Annaly Capital Stock Is Up, But Remains Under Pressure

Source: Thinkstock

Source: Thinkstock

I have covered Annaly Capital Management (NYSE:NLY) in numerous pieces over the last few years. However, it has been some time since I covered the company after making a incredibly bold (and correct) call that Annaly’s stock had bottomed. Since that call, the stock is up 26 percent. In this article, I want to address why the stock is still under pressure despite its heroic comeback. First, as we know, the dividends had been sliced as the company’s earnings; however, it is on the rebound, just like the stock. Recall that common dividends declared for the quarters ended March 31, 2014, December 31, 2013, and March 31, 2013 were $0.30, $0.30, and $0.45 per common share, respectively. The bleeding in dividends has stopped. But what could cause the dividends to rise along with the share price?

Now, as you may know, the company distributes dividends based on its current estimate of taxable earnings per common share, not GAAP net income. The problem is Annaly often only reports GAAP to us, but not taxable income on a quarterly basis. But, taxable earnings and GAAP net income will typically differ due to items such as non-taxable unrealized and realized gains and losses, differences in premium amortization and discount accretion, and non-deductible general and administrative expenses. That said, the terrible performance for the company is starting to reverse course.

In its most recent report, we learned that Annaly’s GAAP net loss for the quarter ended March 31, 2014 was $203.4 million or $0.23 per average common share as compared to GAAP net income of $1.0 billion or $1.07 per average common share for the quarter ended December 31, 2013, and GAAP net income of $870.3 million or $0.90 per average common share for the quarter ended March 31, 2013.

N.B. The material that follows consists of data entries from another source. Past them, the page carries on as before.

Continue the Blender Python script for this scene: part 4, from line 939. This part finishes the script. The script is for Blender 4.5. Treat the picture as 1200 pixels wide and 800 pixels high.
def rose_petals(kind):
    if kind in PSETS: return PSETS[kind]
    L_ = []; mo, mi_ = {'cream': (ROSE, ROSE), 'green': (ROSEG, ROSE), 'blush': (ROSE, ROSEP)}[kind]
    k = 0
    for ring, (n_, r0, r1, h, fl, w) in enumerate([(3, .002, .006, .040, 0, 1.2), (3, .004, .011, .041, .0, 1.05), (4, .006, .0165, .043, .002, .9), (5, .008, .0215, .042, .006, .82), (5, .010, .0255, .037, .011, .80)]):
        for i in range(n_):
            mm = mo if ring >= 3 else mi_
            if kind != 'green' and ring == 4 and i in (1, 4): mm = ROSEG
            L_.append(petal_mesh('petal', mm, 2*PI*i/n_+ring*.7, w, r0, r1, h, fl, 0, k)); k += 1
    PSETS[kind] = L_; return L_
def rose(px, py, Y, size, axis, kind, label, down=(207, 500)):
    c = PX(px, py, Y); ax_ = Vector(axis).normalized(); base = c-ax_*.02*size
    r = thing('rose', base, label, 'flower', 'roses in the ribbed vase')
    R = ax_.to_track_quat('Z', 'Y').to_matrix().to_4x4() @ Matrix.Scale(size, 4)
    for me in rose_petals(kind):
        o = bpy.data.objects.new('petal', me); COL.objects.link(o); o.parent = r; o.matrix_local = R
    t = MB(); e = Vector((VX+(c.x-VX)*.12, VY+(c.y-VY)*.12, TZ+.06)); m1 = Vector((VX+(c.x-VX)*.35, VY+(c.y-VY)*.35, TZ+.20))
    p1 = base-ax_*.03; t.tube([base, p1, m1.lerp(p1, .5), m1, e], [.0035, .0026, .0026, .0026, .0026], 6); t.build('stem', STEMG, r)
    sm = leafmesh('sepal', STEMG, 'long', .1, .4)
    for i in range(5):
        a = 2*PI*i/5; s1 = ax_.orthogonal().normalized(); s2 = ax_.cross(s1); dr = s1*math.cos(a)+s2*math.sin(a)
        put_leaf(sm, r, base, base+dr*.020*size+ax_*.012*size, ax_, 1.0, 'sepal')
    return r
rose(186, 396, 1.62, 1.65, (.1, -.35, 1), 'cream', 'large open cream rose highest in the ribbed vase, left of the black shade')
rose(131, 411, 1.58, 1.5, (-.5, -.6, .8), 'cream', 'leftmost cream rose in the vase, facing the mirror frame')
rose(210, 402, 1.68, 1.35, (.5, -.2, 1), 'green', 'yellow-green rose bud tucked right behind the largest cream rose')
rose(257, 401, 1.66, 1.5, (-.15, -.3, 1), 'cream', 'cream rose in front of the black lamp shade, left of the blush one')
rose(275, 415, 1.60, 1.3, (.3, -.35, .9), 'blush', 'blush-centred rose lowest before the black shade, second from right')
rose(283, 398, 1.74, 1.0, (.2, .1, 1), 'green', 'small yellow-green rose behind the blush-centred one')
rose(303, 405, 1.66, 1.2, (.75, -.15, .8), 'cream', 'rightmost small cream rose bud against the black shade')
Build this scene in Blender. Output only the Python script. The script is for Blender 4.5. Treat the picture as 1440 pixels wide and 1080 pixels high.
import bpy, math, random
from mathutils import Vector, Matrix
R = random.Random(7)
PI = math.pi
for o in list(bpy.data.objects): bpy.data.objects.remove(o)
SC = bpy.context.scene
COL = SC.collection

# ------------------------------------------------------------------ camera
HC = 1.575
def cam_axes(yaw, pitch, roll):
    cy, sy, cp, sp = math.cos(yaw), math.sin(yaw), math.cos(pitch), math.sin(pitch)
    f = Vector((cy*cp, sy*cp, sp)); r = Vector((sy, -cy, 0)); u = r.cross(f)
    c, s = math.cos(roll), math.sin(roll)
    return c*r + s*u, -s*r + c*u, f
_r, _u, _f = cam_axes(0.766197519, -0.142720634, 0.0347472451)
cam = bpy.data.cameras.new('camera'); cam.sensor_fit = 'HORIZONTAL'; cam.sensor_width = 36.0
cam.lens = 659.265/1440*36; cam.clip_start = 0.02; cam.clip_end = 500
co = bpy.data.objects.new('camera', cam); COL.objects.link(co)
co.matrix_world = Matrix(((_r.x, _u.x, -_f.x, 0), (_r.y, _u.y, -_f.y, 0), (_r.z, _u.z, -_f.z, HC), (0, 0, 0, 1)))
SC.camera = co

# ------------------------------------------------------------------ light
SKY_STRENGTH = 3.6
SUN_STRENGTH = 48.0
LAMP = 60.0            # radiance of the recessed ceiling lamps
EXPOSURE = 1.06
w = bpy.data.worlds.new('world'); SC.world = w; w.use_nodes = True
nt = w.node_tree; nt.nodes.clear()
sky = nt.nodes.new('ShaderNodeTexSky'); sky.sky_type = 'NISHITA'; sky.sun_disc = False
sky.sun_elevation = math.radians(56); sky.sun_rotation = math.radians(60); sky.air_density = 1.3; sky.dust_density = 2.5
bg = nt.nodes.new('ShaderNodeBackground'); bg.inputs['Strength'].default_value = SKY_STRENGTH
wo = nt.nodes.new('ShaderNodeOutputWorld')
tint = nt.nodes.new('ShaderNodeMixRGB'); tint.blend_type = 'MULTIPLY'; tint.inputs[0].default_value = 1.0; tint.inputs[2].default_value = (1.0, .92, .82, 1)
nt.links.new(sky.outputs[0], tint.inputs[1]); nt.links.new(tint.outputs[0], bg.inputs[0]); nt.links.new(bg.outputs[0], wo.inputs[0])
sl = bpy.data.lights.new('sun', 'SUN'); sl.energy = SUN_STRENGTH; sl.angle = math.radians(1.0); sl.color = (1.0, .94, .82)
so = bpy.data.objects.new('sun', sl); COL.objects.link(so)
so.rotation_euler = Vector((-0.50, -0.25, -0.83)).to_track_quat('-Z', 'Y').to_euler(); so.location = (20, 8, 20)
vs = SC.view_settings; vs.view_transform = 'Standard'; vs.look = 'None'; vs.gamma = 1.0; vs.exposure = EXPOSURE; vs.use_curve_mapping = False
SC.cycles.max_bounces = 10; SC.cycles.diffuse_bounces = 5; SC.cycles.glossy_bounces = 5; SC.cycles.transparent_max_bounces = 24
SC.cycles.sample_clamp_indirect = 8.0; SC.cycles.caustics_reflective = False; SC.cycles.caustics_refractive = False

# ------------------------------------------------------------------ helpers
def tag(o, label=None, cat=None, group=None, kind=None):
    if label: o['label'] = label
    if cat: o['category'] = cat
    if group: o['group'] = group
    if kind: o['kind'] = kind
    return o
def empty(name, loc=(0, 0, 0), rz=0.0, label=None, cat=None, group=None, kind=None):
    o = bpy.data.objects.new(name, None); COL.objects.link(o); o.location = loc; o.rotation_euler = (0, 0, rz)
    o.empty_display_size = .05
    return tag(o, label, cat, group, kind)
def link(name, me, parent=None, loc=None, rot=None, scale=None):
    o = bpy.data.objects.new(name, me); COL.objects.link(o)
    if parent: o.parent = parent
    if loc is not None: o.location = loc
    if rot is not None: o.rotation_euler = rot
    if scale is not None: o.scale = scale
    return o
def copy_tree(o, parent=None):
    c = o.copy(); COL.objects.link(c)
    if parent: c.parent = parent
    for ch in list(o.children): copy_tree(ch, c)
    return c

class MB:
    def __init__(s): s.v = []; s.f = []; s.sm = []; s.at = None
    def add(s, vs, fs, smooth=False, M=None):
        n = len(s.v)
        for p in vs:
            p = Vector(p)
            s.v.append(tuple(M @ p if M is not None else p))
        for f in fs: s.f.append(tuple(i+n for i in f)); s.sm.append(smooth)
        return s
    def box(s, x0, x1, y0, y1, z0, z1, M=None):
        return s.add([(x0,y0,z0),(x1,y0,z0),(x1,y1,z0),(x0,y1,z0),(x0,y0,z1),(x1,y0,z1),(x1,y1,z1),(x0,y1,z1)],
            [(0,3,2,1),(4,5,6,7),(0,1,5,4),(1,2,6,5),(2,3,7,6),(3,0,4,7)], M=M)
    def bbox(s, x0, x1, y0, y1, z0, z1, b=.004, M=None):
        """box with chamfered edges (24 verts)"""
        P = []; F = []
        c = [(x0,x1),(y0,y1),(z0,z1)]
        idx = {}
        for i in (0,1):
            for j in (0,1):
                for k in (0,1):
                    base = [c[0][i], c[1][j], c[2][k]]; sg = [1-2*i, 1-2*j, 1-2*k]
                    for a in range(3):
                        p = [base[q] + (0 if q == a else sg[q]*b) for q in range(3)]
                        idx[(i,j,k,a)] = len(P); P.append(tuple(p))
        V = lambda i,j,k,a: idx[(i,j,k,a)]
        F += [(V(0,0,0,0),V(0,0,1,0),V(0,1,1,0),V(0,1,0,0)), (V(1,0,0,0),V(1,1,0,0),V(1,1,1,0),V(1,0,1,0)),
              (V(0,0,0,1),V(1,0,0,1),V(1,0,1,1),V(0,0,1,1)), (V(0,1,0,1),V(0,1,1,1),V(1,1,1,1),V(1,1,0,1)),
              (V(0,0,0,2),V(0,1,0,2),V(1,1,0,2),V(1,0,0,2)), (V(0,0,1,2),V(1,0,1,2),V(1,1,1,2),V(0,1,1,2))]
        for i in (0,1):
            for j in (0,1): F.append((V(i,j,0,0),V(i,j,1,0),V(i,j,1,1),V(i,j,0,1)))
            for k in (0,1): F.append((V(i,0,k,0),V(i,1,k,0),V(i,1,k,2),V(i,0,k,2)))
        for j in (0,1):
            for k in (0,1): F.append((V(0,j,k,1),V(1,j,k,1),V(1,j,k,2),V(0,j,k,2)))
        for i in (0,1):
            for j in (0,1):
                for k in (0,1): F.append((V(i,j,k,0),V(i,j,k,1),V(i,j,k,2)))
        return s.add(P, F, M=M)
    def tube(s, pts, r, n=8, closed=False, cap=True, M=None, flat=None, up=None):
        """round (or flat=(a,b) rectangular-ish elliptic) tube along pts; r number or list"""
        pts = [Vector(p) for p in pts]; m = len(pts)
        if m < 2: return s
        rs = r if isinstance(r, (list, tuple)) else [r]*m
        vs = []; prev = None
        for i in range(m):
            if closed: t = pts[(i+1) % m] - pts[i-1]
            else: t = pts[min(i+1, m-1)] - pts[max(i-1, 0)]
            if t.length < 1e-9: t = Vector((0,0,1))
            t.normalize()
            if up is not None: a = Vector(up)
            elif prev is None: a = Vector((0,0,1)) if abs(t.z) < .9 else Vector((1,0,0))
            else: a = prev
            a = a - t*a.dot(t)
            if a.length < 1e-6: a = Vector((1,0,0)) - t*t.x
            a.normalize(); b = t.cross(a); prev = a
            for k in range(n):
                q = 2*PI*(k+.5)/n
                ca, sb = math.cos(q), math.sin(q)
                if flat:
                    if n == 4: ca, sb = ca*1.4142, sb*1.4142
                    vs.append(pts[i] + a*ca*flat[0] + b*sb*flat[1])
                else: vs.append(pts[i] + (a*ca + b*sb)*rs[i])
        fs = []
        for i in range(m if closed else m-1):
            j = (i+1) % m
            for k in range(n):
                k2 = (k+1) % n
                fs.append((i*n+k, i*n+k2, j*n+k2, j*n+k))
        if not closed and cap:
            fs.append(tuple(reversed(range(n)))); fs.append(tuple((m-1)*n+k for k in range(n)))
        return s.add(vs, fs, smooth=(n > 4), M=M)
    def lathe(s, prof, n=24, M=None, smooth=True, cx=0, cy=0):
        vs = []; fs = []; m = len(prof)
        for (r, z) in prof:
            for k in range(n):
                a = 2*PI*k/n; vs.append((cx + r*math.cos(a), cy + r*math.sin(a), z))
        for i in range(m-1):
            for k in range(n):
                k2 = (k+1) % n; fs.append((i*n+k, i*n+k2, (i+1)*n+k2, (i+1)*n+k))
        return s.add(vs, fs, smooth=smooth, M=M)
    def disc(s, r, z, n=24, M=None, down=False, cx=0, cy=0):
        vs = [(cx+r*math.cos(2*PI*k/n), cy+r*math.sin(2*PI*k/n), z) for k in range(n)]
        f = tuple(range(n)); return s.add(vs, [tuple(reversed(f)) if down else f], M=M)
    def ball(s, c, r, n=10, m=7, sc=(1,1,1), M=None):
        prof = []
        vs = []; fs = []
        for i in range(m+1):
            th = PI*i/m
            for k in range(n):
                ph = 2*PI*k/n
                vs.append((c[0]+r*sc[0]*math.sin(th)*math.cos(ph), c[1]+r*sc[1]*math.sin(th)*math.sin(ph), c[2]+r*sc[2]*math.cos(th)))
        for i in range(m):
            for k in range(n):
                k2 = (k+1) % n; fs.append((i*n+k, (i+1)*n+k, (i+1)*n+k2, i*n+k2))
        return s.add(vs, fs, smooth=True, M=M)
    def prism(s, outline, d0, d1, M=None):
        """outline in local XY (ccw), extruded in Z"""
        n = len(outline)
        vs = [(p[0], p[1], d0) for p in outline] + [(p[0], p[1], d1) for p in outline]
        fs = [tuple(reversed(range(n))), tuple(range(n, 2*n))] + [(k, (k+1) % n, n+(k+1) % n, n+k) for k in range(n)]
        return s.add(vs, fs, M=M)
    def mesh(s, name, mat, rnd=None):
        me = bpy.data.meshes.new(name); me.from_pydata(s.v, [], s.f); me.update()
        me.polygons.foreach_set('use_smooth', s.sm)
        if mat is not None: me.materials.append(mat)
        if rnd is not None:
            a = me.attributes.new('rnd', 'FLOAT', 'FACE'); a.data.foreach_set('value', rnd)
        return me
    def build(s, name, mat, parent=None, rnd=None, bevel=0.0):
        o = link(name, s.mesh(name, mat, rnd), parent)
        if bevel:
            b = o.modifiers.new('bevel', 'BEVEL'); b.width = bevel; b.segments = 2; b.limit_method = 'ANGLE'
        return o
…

Sure seems to be a terrible report — on the surface at least. But the decrease from both prior periods was largely attributable to higher unrealized losses on interest rate swaps and interest only agency mortgage-backed securities and a net loss on trading assets. In other words, the company has been rebalancing its portfolio significantly. Core earnings for were $239.7 million or $0.23 per average common share as compared to $350.1 million or $0.35 per average common share for the quarter ended December 31, 2013, and $296.4 million or $0.29 per average common share for the quarter ended March 31, 2013.

While the earnings numbers are definitely important, I like to be cognizant of how the entire portfolio is performing, including Annaly’s yield on assets and its interest rate spread. I want to start by saying book value came in at $12.30, and thus the stock is currently trading at a 5 percent discount to book. What determines book value? A number of things, but it can be impacted by the net interest spread which impacts earnings potential. For the quarter ended March 31, 2014, the annualized yield on average interest-earning assets was 3.21 percent and the annualized cost of funds on average interest-bearing liabilities, including the net interest payments on interest rate swaps, was 2.31 percent, which resulted in an average interest rate spread of 0.90 percent.

Why is this important? This spread is how the company makes its money. At 0.90 percent, this represents a 53 basis point decrease from the 1.43 percent average interest rate spread for the quarter ended December 31, 2013, but just a 1 basis point decrease from the 0.91 percent average interest rate spread for the quarter ended March 31, 2013. The company’s annualized yield on average interest-earning assets decreased for the quarter ended March 31, 2014 when compared to the quarter ended December 31, 2013, primarily due to higher amortization expense on its investment securities. Further, stability in prepayment speeds during the quarter resulted in more normalized amortization of investment premiums compared to prior quarter, which reflected lower amortization expense due to a sharp decline in prepayment speeds. Thus, the company’s annualized cost of funds on average interest-bearing liabilities increased for the quarter ended March 31, 2014 when compared to the quarter ended December 31, 2013 due to higher interest rate swap notional amounts during the period. Wellington J. Denahan, Chair and Chief Executive Officer of Annaly, stated:

We remain optimistic about the investment landscape in light of the markets reaction to the Federal Reserve’s ongoing reduction of bond purchases. We continue to be flexible with our capital deployment and feel comfortable in our ability to sustain attractive risk-adjusted returns in the quarters ahead.

Looking ahead, Annaly seems to be righting the ship. It has taken nearly a full year, and has required a lot of work to rebalance the portfolio. The dividend cuts have stopped, and recently interest rates have come down in the last two months, which should help quarterly performance for the present quarter. I would expect to see the dividend maintained, and am looking for positive news in the next report. This is a strong company to own for the long-term given the average 12 percent interest rate and the improving assets the company has. It will take time for the rebalancing to take hold, but so long as interest rates do not spike like they did in the spring of 2013, the stock should perform well.

Disclosure: Christopher F. Davis is long in Annaly Capital. He has a buy rating on the stock and a $13.00 price target.